EXERCISE DETAILS
Starting with the first line of the listing, quote each line exactly until and including the one with "obj('stud', b, M['dark_iron'], up, True)", leaving pictures out.

SOURCE DATA
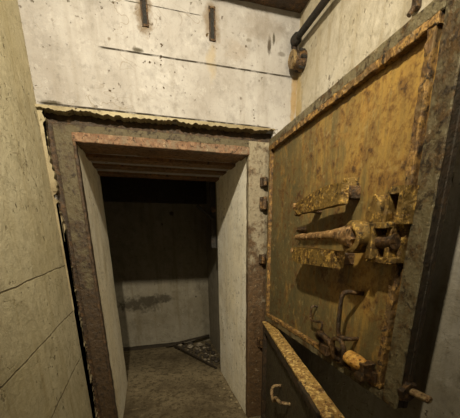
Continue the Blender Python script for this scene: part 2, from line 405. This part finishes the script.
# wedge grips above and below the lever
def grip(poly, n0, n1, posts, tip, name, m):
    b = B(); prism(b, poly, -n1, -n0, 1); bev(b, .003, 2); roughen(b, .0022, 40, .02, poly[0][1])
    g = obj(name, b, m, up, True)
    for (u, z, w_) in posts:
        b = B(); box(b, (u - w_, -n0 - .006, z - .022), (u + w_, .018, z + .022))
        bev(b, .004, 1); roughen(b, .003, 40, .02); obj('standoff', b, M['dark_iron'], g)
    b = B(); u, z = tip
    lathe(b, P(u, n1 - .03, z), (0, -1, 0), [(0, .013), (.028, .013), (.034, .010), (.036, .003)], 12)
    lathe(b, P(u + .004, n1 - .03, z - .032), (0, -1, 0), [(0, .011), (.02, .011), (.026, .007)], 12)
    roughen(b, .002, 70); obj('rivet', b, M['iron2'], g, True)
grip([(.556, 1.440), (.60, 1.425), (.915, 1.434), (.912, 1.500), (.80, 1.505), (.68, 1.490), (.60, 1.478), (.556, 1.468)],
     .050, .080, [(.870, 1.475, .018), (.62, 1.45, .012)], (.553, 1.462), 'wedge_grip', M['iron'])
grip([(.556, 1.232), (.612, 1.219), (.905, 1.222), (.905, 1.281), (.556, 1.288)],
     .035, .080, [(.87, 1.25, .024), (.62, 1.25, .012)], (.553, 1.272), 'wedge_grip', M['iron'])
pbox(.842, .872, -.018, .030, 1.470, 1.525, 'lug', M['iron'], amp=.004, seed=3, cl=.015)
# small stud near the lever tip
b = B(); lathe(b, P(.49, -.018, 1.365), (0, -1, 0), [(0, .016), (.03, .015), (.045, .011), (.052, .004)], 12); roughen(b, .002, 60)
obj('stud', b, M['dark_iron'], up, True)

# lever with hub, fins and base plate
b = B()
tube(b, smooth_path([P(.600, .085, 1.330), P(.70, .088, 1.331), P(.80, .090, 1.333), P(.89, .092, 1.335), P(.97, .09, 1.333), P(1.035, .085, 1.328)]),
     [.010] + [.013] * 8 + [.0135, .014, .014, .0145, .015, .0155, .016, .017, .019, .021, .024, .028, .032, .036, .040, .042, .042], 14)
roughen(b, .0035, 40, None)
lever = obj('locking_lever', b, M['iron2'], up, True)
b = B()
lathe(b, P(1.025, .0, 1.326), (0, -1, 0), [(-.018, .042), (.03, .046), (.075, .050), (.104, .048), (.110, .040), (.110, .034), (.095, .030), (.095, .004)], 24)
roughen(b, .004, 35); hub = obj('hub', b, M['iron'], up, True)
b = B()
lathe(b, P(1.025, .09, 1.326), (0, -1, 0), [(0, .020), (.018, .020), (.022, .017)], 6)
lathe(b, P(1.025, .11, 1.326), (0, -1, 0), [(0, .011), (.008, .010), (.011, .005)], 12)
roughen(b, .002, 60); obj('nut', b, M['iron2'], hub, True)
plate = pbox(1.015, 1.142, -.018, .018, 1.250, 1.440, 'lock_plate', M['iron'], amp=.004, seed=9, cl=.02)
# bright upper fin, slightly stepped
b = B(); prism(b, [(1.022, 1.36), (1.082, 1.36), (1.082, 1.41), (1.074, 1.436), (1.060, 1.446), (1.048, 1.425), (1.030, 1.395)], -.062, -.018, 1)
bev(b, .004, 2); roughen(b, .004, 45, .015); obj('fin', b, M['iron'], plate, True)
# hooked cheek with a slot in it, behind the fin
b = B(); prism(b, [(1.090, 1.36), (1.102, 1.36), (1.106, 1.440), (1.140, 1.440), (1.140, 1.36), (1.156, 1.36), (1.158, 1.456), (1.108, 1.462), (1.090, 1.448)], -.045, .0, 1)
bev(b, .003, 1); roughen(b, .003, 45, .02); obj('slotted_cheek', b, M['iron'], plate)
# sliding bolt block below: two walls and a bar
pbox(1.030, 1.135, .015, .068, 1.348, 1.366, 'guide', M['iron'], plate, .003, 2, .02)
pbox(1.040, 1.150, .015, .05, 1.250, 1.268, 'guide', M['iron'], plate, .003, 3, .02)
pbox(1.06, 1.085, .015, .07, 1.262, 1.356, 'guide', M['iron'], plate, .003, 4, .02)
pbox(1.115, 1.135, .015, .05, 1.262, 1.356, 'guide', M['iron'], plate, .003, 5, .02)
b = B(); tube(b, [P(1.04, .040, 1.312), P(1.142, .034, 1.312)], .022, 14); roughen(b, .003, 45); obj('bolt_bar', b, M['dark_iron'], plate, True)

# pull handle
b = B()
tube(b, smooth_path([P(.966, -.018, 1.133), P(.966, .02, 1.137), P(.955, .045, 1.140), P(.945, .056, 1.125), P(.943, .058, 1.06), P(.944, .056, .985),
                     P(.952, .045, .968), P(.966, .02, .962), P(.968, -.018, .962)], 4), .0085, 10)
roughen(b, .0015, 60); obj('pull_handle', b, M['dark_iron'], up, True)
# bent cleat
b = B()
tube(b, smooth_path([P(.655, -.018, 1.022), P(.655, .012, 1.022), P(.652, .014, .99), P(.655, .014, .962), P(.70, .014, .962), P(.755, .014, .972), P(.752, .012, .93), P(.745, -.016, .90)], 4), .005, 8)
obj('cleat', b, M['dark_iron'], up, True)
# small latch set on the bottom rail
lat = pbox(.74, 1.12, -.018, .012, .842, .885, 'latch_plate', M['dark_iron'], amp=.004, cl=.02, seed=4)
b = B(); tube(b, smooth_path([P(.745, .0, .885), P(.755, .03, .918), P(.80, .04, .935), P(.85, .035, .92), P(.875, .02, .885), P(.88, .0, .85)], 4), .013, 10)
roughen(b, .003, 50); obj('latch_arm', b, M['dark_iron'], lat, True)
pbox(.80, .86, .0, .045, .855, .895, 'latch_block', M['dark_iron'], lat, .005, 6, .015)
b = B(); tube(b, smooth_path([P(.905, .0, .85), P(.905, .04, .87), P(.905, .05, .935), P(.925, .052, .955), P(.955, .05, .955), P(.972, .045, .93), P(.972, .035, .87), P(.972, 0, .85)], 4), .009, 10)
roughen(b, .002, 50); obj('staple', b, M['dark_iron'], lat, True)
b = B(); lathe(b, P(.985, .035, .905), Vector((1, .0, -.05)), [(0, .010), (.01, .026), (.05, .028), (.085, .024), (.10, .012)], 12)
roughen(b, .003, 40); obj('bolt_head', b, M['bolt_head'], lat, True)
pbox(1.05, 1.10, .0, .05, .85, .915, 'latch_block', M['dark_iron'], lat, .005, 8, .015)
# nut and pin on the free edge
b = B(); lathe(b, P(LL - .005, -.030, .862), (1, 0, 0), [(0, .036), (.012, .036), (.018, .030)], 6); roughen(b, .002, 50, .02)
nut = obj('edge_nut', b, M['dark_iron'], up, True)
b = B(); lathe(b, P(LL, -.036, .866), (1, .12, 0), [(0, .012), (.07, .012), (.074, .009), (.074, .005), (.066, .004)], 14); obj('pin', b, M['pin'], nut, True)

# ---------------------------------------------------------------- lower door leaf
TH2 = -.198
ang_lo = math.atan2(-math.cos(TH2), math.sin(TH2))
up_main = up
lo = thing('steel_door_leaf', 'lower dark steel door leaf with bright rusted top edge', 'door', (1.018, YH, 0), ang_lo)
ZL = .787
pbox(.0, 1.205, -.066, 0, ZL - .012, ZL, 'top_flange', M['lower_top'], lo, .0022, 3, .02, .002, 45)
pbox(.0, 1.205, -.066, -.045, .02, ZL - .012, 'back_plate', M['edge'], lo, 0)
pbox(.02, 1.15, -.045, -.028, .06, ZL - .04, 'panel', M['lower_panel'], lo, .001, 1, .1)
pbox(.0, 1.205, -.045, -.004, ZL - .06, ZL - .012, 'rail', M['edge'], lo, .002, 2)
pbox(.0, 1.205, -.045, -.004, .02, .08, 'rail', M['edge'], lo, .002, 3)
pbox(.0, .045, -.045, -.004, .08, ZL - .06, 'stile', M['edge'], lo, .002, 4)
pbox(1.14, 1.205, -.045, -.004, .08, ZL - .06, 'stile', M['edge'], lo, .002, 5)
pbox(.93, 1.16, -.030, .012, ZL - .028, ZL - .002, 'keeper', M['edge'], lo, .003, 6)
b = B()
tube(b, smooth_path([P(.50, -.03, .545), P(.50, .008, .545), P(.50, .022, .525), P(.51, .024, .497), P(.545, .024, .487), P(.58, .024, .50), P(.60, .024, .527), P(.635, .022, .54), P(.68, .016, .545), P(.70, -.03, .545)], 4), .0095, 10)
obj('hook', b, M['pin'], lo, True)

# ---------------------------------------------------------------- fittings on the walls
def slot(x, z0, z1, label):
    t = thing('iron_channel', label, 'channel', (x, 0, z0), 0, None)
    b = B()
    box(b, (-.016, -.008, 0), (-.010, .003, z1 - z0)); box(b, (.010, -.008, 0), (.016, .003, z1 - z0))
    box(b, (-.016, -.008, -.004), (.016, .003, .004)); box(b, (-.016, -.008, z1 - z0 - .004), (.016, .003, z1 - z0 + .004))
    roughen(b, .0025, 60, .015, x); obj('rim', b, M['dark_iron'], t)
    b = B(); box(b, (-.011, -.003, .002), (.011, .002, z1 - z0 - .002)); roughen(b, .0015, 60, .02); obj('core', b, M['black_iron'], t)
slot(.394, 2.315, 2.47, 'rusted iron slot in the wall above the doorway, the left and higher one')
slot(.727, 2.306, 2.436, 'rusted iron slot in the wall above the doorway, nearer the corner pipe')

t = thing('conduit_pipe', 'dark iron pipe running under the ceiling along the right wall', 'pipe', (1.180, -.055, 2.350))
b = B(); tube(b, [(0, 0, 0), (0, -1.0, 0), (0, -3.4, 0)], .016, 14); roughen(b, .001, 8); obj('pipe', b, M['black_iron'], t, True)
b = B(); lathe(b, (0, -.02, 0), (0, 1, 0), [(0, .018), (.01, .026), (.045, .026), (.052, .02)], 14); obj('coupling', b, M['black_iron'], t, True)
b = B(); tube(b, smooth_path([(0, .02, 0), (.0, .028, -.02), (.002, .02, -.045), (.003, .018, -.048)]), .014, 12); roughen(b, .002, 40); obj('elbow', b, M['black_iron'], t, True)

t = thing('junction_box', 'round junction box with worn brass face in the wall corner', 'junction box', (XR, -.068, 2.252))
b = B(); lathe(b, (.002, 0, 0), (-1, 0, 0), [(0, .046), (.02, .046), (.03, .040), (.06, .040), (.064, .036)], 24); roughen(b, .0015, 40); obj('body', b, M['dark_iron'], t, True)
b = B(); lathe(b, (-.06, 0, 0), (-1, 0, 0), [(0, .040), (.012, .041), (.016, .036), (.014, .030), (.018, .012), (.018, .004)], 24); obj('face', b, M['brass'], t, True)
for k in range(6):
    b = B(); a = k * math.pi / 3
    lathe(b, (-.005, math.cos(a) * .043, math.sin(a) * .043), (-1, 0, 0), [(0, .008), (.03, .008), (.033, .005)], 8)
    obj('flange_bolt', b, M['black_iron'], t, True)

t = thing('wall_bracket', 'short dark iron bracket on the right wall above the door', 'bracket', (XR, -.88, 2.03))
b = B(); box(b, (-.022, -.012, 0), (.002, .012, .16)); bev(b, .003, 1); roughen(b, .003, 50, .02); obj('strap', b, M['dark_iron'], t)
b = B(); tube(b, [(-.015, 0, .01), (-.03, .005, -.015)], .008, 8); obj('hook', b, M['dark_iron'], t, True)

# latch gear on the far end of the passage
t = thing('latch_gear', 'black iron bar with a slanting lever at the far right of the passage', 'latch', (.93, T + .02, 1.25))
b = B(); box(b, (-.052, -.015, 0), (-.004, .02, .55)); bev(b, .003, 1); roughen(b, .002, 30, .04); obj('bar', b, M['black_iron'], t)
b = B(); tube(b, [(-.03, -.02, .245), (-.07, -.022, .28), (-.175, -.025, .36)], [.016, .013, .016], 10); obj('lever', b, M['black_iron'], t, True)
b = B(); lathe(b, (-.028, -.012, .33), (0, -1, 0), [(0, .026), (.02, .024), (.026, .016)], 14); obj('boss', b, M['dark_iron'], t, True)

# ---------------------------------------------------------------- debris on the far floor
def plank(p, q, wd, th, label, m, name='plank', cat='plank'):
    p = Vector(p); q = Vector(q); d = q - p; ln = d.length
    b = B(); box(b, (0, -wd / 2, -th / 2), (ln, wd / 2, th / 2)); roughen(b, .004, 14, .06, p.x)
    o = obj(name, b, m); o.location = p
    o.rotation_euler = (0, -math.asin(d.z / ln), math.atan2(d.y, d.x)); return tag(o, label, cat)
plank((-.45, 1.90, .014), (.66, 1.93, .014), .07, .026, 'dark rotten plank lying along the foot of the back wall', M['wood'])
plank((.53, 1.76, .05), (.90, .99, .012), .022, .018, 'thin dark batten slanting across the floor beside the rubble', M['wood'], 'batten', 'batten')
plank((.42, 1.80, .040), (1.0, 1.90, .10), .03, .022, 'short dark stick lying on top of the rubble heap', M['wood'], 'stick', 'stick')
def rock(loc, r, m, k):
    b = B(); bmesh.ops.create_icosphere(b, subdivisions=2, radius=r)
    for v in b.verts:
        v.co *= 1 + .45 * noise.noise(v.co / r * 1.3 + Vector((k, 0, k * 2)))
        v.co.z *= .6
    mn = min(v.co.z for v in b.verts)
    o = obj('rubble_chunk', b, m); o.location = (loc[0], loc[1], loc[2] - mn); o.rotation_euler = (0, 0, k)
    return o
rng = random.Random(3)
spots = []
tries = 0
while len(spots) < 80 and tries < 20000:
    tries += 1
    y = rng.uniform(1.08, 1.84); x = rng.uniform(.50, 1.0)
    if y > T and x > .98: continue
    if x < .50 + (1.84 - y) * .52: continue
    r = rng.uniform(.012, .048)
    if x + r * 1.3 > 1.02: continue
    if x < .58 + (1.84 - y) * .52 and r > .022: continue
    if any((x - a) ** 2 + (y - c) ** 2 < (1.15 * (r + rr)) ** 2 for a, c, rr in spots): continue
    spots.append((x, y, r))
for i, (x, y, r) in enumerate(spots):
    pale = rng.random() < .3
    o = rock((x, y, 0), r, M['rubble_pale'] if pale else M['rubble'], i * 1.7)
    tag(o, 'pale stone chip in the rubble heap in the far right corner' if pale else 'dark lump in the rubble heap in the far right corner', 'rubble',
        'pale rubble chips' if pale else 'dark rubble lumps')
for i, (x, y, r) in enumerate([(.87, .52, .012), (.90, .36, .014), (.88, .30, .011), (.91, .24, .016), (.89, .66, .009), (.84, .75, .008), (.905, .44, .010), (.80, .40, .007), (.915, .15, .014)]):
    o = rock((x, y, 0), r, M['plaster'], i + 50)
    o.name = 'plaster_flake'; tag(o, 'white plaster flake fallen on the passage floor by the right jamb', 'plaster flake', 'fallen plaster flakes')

OUTPUT FOR THIS EXERCISE
Continue the Blender Python script for this scene: part 2, from line 405. This part finishes the script.
# wedge grips above and below the lever
def grip(poly, n0, n1, posts, tip, name, m):
    b = B(); prism(b, poly, -n1, -n0, 1); bev(b, .003, 2); roughen(b, .0022, 40, .02, poly[0][1])
    g = obj(name, b, m, up, True)
    for (u, z, w_) in posts:
        b = B(); box(b, (u - w_, -n0 - .006, z - .022), (u + w_, .018, z + .022))
        bev(b, .004, 1); roughen(b, .003, 40, .02); obj('standoff', b, M['dark_iron'], g)
    b = B(); u, z = tip
    lathe(b, P(u, n1 - .03, z), (0, -1, 0), [(0, .013), (.028, .013), (.034, .010), (.036, .003)], 12)
    lathe(b, P(u + .004, n1 - .03, z - .032), (0, -1, 0), [(0, .011), (.02, .011), (.026, .007)], 12)
    roughen(b, .002, 70); obj('rivet', b, M['iron2'], g, True)
grip([(.556, 1.440), (.60, 1.425), (.915, 1.434), (.912, 1.500), (.80, 1.505), (.68, 1.490), (.60, 1.478), (.556, 1.468)],
     .050, .080, [(.870, 1.475, .018), (.62, 1.45, .012)], (.553, 1.462), 'wedge_grip', M['iron'])
grip([(.556, 1.232), (.612, 1.219), (.905, 1.222), (.905, 1.281), (.556, 1.288)],
     .035, .080, [(.87, 1.25, .024), (.62, 1.25, .012)], (.553, 1.272), 'wedge_grip', M['iron'])
pbox(.842, .872, -.018, .030, 1.470, 1.525, 'lug', M['iron'], amp=.004, seed=3, cl=.015)
# small stud near the lever tip
b = B(); lathe(b, P(.49, -.018, 1.365), (0, -1, 0), [(0, .016), (.03, .015), (.045, .011), (.052, .004)], 12); roughen(b, .002, 60)
obj('stud', b, M['dark_iron'], up, True)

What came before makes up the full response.